The article opens with Self consoling his son, an aspiring rockstar, who laments that, “everything in popular music had been done before, and usually those who’d done it first had done it best. Besides, the instant availability of almost everything that had ever been done stifled his creativity, and made him feel it was all hopeless.” But as Self comforts his son with an account of how performers of live music in the early 20th century needlessly feared that the advent of the 78 record would put them out of work, he’s stricken with his own bout of literary death-anxiety: “How do you think it feels to have dedicated your entire adult life to an art form only to see the bloody thing dying before your eyes?”

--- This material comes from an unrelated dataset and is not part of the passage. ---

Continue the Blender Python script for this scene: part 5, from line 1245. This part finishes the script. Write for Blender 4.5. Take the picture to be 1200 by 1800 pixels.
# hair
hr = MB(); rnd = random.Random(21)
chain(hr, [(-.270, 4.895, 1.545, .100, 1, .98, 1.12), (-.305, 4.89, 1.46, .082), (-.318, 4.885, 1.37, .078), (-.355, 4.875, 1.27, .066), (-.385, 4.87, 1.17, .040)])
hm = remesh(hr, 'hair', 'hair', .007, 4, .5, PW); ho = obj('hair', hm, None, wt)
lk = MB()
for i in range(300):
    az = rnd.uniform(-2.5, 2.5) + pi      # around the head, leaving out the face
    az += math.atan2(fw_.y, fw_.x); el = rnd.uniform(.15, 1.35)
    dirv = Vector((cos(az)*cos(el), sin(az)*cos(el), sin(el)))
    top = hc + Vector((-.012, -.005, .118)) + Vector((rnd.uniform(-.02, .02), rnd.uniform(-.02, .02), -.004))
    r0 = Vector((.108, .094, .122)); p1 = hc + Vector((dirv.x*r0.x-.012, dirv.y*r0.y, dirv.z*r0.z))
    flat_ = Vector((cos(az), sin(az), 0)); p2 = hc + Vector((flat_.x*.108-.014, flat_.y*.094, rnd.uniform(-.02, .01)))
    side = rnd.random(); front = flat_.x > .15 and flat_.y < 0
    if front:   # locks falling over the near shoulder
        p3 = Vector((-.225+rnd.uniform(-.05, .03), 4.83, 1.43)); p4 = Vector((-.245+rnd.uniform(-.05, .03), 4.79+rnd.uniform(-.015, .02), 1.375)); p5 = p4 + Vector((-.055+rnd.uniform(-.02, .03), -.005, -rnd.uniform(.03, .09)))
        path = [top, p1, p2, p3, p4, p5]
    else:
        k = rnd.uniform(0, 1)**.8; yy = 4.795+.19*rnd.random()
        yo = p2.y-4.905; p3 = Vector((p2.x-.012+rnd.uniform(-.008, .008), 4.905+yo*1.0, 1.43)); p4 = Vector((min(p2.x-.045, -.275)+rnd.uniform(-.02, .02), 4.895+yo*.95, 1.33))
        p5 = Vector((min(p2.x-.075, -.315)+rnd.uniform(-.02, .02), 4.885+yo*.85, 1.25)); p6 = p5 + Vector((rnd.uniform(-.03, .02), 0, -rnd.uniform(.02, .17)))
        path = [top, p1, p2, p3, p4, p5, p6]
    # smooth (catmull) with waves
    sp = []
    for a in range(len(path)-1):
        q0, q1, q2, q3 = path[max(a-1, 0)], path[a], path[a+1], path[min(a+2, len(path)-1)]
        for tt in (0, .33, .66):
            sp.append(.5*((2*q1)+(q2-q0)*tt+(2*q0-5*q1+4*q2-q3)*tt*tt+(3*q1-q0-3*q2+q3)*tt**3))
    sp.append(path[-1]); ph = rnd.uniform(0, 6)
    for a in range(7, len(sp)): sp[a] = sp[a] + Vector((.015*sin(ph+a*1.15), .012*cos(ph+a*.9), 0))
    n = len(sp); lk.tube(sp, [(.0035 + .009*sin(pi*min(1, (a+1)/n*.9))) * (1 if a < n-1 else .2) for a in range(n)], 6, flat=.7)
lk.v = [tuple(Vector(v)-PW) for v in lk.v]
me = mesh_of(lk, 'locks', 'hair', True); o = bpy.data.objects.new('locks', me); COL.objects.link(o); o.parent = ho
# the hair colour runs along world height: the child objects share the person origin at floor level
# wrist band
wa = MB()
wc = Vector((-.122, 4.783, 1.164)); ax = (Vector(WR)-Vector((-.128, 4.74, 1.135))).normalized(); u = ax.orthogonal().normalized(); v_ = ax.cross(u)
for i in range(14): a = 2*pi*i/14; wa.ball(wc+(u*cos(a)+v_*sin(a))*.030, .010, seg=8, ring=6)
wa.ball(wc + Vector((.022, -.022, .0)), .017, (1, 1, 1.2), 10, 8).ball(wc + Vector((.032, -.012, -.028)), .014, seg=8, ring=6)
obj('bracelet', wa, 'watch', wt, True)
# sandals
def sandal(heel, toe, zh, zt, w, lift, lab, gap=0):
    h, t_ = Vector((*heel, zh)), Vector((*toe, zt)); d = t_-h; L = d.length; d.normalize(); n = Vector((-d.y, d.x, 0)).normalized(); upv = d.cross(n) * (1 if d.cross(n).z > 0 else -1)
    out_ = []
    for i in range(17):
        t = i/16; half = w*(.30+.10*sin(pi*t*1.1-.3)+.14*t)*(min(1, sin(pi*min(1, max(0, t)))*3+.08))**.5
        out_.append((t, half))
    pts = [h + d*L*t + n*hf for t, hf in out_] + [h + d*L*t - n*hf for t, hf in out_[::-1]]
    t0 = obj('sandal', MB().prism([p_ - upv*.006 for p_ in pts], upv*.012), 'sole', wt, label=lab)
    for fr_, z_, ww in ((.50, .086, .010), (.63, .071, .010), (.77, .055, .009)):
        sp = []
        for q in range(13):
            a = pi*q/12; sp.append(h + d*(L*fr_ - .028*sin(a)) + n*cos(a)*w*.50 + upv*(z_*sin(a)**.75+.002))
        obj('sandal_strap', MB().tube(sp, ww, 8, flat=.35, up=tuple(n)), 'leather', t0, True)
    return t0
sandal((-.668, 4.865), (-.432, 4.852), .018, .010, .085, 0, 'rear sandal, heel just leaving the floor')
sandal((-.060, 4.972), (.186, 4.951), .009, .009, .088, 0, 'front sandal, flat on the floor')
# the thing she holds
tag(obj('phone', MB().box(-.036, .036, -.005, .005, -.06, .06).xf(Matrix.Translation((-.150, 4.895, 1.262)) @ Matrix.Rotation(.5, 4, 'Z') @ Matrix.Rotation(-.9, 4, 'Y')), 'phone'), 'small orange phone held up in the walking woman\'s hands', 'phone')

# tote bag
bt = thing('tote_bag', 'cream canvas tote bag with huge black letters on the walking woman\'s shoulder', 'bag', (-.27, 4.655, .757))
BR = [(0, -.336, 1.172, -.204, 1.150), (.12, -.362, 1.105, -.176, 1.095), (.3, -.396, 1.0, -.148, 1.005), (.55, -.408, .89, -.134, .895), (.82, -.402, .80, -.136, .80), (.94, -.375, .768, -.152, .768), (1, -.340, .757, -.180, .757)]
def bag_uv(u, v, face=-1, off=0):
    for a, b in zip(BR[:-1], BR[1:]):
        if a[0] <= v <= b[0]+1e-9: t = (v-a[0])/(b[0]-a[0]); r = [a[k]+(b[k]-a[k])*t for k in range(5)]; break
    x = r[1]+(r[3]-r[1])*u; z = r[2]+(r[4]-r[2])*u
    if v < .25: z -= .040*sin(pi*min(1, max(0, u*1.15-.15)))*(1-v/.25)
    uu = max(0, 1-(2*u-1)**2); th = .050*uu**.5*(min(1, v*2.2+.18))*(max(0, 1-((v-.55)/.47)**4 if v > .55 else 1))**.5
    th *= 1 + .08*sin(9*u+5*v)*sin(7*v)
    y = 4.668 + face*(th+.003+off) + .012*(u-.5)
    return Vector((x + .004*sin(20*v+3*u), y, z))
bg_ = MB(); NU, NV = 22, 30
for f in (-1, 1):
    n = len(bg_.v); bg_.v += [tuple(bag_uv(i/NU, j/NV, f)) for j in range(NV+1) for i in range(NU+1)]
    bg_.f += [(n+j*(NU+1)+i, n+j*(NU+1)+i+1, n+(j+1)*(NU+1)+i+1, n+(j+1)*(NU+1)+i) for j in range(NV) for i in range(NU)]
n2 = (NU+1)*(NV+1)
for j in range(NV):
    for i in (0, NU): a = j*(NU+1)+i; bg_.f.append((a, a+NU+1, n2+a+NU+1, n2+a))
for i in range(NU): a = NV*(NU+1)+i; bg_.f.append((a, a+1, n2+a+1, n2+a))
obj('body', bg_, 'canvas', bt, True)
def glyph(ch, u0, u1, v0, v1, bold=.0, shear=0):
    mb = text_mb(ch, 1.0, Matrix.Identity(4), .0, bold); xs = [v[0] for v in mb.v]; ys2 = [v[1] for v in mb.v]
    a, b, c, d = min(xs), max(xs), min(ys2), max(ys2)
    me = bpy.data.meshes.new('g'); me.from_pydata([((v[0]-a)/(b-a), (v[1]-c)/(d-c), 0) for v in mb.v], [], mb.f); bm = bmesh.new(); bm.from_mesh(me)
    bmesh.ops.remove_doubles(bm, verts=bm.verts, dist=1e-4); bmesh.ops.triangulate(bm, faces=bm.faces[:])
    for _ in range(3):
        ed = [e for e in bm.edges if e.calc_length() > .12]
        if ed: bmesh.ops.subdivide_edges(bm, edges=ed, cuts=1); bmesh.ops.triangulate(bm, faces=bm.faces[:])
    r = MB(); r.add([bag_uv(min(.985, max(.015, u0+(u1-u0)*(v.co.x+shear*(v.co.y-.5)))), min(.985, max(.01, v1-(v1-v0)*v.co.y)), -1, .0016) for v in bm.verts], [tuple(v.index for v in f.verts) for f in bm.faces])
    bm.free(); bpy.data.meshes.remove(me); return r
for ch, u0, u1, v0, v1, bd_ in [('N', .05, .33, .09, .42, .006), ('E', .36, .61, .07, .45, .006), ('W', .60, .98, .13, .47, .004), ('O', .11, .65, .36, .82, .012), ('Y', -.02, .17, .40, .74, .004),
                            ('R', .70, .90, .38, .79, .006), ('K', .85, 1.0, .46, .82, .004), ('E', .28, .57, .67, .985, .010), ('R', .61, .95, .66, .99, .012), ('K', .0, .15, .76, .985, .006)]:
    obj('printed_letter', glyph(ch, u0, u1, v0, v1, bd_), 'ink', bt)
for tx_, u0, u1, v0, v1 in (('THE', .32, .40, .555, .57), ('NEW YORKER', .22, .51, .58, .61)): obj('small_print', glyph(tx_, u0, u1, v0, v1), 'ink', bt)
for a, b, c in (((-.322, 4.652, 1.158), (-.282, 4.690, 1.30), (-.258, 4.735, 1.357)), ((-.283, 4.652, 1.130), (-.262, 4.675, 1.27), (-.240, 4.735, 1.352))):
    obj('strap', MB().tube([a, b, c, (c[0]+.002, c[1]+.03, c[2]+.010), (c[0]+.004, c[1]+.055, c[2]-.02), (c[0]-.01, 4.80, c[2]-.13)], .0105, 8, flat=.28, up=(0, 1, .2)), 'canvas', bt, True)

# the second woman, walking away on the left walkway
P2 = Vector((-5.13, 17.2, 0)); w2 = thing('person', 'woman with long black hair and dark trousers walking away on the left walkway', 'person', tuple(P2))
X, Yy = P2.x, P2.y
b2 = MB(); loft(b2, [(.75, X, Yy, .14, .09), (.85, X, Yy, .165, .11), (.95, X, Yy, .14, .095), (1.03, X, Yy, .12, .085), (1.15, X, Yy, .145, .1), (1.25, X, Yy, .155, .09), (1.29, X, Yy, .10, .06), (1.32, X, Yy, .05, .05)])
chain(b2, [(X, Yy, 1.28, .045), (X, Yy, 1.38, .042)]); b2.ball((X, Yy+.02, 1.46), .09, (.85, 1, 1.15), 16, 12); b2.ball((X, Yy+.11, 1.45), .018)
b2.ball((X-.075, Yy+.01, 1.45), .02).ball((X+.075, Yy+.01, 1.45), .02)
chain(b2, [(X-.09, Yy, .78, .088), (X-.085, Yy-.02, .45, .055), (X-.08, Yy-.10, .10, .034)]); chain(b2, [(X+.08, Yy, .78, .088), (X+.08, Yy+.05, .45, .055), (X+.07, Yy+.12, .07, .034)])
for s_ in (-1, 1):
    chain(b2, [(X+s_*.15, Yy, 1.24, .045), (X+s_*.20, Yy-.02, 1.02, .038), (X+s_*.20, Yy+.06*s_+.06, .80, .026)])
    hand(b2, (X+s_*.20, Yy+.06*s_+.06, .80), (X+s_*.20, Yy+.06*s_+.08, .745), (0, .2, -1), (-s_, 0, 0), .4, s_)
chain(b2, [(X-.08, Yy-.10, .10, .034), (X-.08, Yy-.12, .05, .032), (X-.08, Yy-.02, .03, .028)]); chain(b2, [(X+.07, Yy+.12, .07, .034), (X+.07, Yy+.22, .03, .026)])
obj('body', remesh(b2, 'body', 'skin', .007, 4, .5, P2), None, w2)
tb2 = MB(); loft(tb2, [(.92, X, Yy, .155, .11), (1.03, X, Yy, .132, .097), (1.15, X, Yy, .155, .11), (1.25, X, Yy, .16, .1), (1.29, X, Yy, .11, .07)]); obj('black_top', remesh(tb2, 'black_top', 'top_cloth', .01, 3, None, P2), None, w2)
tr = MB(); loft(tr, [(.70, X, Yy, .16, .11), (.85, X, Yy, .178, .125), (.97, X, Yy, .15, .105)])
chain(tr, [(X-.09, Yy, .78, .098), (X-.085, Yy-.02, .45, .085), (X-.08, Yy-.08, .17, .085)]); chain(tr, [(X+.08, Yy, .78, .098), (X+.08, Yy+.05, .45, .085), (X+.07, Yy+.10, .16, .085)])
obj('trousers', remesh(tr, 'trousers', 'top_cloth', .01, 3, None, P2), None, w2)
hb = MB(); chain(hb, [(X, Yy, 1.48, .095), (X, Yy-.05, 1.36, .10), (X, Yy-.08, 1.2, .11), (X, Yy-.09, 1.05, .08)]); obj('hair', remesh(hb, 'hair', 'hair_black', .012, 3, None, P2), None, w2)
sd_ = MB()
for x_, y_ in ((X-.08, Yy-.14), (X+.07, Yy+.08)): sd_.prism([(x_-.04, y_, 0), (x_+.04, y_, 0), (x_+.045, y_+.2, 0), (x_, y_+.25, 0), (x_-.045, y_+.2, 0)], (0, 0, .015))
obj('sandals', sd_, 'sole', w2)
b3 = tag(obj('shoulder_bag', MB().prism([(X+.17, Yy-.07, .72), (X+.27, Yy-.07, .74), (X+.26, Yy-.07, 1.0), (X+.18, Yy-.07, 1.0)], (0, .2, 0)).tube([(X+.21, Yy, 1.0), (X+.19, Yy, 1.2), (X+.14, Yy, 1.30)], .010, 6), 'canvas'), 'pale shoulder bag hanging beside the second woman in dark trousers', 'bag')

What Self seems to be mourning is not so much the extinction of the novel as its devaluation, from “the prince of art forms, the cultural capstone and the apogee of creative endeavour” to a more marginal status, something akin to place classical music inhabits in our culture. And this shift away from cultural prominence, Self argues, can be attributed directly to the connectivity of our digital age, the seemingly endless conduits of distraction afforded us by the web. “There is one question alone that you must ask yourself in order to establish whether the serious novel will still retain cultural primacy and centrality in another 20 years,” proclaims Self; “if you accept that by then the vast majority of text will be read in digital form on devices linked to the web, do you also believe that those readers will voluntarily choose to disable that connectivity? If your answer to this is no, then the death of the novel is sealed out of your own mouth.”

While the truth of Self’s proposition is hard to refute—writing this, I’ve checked my Facebook, Gmail and Instagram more times than I’d care to say—I don’t think what’s really at stake is the existence of the “serious” novel (there will always be people crazy enough to write them) but the existence of solitude, or portions of our day spent in profound concentration. It seems to me that human agency is often absent in discussions of how internet access is killing close reading and serious writing. As Self relates:

I switched to writing the first drafts of my fictions on a manual typewriter about a decade ago because of the inception of broadband internet. Even before this, the impulse to check email, buy something you didn’t need, or goggle at images of the unattainable was there—but at least there was the annoying tocsin of dial-up connection to awake you to your time-wasting. With broadband it became seamless: one second you were struggling over a sentence, the next you were buying oven gloves.

I find it strange that Self makes it sound as though he went from wrestling with a rather feisty sentence to placing an order for (probably overpriced) oven mitts without making the choice to do so, as if his life flash cut from the notebook to Amazon’s homepage. When we talk about the future of ‘serious’ reading and writing, the question that needs to be asked is how do we live with the incessant distractions, since the web isn’t leaving us any time soon.